After about a year of fatherhood, I started having crippling panic attacks at work. I was trying everything I knew to self-care, to no avail. I couldn’t work through these panic attacks anymore. These were a much amplified version of the anxiety I’d experienced all my life. But until then I’d just soldiered on. As my Japanese aunt would say, Gamun! Forge a path! No point in whining about it! Hunker down and do what is required! That was my normal.
My new normal was extreme anxiety, all the time. There just wasn’t any opportunities to switch off like I used to when I was living alone. I couldn’t hide in my room for the weekend, watching movies and sleeping. Every moment was now accounted for, and if I took a rest, was it really fair? My wife was going to have to bear the burden herself.
When all my coping mechanisms were failing, I started failing too. It was like watching a train wreck in slow motion. I could see myself gradually crumbling under all the momentum of my life.
Four years later, I’m on a zoom call with my now ex-wife and our separation counsellor. I want to show up strong, showing them that I’ve got my life under control, that I’m a good dad and a responsible member of our family. I want to show that I’m financially stable, and keeping up with the dizzying logistics of parenting separately.
But another part of me could see that I was driving myself into the ground. I wasn’t sleeping well. I wasn’t eating enough. I wasn’t earning enough money. I wasn’t doing anything very well at all. Now the margins were even tighter, and I was dealing with them all alone. I’d built this family life as a team, and now I had to maintain it on my own. And I was sacrificing my physical and mental health to keep it going.
So I asked our counsellor if I could speak plainly, and asked them both to please pay attention.

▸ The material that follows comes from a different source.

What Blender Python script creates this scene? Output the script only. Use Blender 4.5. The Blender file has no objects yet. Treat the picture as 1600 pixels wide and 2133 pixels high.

I told them I was at the end of my rope. If I kept going like this, I was surely going to get very sick. I was experiencing constant, excruciating stress. Even a single meeting on my calendar was enough to give me a panic attack that day. How was I going to marshal the energy for that meeting, and then parent my son in the evening? How was I going to code all day for a job when I could barely sleep the night before?
When I heard these things come out of me, they came with a different voice, a different countenance, a different … me. It wasn’t just a different me, it was MORE me. I could feel a sense of authenticity, of being very exposed, of being without any armour. And I was weeping as I spoke. And my ex-wife was weeping.
My counsellor just said, “PJ, you are a miracle.”
My mask has always been a wall, a suite of armour. And behind the wall I felt all alone. My decision to become a father was really a decision to force myself to confront my mask, to interrogate my true nature, and to finally live in a sustainable way. Will I succeed?